* TASK REQUIREMENTS *
Will you return, word for word, only the lines from the top of the data below down to and including the one with "m.translation = s.P(u, v, d);"?

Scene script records
━━━

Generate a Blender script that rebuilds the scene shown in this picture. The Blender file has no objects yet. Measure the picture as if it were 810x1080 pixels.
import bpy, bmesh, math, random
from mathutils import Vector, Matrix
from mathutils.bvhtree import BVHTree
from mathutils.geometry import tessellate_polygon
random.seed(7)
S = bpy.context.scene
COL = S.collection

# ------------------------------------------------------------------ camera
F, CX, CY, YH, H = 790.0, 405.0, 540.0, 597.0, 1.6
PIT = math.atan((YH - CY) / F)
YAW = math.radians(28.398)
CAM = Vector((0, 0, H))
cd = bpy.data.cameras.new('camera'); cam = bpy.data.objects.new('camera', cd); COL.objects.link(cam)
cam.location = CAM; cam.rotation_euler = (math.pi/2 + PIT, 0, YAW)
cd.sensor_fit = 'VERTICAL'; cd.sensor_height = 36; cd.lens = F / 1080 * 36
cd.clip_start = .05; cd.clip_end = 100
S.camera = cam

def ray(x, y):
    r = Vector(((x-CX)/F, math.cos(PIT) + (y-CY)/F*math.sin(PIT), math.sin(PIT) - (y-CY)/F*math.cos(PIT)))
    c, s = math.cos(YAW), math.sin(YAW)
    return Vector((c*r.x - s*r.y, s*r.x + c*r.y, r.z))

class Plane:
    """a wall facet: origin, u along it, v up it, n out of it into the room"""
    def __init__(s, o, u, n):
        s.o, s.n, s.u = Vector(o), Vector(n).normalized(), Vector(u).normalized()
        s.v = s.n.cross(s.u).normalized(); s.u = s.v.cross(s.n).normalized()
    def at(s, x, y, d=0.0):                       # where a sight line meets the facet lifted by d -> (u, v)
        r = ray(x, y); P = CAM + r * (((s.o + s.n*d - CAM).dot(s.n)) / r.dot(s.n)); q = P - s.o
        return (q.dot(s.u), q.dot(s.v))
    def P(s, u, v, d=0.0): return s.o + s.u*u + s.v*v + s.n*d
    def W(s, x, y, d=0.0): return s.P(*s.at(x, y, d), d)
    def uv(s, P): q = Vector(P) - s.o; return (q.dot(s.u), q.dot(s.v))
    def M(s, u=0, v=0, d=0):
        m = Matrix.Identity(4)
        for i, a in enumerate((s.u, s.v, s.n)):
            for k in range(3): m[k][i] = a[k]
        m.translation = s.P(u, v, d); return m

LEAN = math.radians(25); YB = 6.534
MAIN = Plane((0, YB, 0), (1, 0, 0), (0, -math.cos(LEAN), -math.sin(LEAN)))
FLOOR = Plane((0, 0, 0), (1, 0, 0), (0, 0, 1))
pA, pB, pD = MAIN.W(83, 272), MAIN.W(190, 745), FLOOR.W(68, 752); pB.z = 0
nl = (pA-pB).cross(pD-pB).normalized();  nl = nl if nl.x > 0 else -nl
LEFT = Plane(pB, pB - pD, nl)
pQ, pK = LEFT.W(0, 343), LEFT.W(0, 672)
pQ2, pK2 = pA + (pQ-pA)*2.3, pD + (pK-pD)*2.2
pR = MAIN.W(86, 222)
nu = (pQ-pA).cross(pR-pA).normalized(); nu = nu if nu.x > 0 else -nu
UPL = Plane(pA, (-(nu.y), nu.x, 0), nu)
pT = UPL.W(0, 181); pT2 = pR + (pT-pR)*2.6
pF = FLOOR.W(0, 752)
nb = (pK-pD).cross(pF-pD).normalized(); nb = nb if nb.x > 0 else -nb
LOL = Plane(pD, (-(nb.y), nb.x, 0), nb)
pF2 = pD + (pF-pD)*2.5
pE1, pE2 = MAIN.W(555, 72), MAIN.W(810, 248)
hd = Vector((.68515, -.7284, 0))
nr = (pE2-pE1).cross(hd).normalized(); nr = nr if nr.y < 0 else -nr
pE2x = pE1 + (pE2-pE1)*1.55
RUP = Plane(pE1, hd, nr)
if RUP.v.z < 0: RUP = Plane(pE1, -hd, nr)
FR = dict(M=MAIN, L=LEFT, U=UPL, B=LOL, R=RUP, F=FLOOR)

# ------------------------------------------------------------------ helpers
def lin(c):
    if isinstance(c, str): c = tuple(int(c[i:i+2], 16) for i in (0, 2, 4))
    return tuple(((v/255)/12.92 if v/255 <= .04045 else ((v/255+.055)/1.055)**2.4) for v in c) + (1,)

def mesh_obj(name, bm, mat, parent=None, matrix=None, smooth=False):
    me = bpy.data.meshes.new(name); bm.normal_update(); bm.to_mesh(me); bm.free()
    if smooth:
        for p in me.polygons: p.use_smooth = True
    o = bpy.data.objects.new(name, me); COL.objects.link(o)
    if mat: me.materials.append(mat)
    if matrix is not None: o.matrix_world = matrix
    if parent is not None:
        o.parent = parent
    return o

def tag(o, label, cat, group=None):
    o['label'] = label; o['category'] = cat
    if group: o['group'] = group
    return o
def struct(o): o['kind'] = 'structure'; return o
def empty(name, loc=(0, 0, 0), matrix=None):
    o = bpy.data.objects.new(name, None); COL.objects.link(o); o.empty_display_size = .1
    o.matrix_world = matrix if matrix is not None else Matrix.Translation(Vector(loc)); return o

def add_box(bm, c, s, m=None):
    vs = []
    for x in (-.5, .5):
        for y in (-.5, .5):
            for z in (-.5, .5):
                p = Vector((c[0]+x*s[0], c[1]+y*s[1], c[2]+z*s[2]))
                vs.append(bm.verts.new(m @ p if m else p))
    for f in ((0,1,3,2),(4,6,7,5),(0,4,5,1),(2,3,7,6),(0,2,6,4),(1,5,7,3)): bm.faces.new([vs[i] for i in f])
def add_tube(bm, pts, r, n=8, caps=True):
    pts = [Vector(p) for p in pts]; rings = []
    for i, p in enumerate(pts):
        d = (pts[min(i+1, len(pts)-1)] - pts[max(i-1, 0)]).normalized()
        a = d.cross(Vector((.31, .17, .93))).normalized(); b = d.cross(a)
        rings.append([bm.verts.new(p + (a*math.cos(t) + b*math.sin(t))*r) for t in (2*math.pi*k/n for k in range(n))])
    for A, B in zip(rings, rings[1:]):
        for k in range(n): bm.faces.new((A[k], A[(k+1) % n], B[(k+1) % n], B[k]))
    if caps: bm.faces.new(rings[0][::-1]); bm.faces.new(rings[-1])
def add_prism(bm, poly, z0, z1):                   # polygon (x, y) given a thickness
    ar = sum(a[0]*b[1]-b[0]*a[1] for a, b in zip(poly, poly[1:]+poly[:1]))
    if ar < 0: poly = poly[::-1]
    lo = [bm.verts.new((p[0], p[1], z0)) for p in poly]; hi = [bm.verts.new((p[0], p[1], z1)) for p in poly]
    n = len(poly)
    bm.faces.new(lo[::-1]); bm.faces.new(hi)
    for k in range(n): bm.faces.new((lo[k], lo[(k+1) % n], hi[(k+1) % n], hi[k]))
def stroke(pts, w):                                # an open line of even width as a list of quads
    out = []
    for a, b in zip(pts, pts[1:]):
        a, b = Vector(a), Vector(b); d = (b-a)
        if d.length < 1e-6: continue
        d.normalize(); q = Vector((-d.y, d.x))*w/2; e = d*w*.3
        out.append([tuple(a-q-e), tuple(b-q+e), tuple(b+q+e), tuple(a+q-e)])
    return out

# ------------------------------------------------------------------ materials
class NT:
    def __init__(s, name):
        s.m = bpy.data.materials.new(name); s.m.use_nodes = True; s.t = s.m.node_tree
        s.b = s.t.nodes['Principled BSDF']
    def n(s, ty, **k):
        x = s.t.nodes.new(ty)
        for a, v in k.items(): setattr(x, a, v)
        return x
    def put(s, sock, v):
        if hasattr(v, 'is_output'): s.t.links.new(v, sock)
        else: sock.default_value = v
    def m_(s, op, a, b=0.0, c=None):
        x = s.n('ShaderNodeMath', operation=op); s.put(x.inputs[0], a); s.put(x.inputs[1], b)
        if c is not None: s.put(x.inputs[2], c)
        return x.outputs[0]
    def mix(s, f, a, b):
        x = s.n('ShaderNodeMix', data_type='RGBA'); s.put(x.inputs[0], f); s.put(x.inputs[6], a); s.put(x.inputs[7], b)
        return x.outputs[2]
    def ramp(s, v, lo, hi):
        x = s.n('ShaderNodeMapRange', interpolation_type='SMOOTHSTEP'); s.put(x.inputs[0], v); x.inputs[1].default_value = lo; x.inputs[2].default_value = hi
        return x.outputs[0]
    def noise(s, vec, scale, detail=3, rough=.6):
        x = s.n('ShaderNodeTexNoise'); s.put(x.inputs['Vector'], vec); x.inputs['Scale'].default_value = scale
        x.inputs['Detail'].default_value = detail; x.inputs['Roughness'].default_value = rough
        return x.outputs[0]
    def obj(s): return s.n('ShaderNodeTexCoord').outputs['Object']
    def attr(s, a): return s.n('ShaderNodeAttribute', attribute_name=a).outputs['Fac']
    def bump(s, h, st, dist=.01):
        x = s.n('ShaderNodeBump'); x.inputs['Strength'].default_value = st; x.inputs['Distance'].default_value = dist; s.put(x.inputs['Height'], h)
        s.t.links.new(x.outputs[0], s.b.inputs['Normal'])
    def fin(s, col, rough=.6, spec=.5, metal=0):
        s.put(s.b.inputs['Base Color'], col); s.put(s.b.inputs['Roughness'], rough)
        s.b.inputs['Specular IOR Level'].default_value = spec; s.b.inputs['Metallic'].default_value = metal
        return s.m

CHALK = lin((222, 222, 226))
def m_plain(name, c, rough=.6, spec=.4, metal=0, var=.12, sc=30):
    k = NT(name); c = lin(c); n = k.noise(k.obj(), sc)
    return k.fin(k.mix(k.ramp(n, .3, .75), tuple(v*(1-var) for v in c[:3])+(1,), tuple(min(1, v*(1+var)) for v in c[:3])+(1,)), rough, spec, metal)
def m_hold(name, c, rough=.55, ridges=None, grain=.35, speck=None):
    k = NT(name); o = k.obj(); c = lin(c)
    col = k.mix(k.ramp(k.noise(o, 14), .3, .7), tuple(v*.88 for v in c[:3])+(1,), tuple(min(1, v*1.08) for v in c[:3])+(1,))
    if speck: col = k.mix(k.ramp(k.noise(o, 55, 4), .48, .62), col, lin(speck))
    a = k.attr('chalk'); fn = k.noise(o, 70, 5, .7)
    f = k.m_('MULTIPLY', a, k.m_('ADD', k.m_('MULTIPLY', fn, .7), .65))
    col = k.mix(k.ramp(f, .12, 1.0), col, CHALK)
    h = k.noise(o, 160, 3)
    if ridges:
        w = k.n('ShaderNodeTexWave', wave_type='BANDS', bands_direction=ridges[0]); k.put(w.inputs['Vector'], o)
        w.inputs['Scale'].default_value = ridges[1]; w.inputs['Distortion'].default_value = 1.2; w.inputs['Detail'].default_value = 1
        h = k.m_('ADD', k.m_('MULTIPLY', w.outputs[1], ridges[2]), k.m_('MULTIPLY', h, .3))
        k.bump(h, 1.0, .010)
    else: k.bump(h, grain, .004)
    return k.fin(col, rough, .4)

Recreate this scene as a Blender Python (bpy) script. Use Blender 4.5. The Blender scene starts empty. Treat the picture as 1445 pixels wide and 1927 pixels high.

━━━

* REPLY *
Generate a Blender script that rebuilds the scene shown in this picture. The Blender file has no objects yet. Measure the picture as if it were 810x1080 pixels.
import bpy, bmesh, math, random
from mathutils import Vector, Matrix
from mathutils.bvhtree import BVHTree
from mathutils.geometry import tessellate_polygon
random.seed(7)
S = bpy.context.scene
COL = S.collection

# ------------------------------------------------------------------ camera
F, CX, CY, YH, H = 790.0, 405.0, 540.0, 597.0, 1.6
PIT = math.atan((YH - CY) / F)
YAW = math.radians(28.398)
CAM = Vector((0, 0, H))
cd = bpy.data.cameras.new('camera'); cam = bpy.data.objects.new('camera', cd); COL.objects.link(cam)
cam.location = CAM; cam.rotation_euler = (math.pi/2 + PIT, 0, YAW)
cd.sensor_fit = 'VERTICAL'; cd.sensor_height = 36; cd.lens = F / 1080 * 36
cd.clip_start = .05; cd.clip_end = 100
S.camera = cam

def ray(x, y):
    r = Vector(((x-CX)/F, math.cos(PIT) + (y-CY)/F*math.sin(PIT), math.sin(PIT) - (y-CY)/F*math.cos(PIT)))
    c, s = math.cos(YAW), math.sin(YAW)
    return Vector((c*r.x - s*r.y, s*r.x + c*r.y, r.z))

class Plane:
    """a wall facet: origin, u along it, v up it, n out of it into the room"""
    def __init__(s, o, u, n):
        s.o, s.n, s.u = Vector(o), Vector(n).normalized(), Vector(u).normalized()
        s.v = s.n.cross(s.u).normalized(); s.u = s.v.cross(s.n).normalized()
    def at(s, x, y, d=0.0):                       # where a sight line meets the facet lifted by d -> (u, v)
        r = ray(x, y); P = CAM + r * (((s.o + s.n*d - CAM).dot(s.n)) / r.dot(s.n)); q = P - s.o
        return (q.dot(s.u), q.dot(s.v))
    def P(s, u, v, d=0.0): return s.o + s.u*u + s.v*v + s.n*d
    def W(s, x, y, d=0.0): return s.P(*s.at(x, y, d), d)
    def uv(s, P): q = Vector(P) - s.o; return (q.dot(s.u), q.dot(s.v))
    def M(s, u=0, v=0, d=0):
        m = Matrix.Identity(4)
        for i, a in enumerate((s.u, s.v, s.n)):
            for k in range(3): m[k][i] = a[k]
        m.translation = s.P(u, v, d); return m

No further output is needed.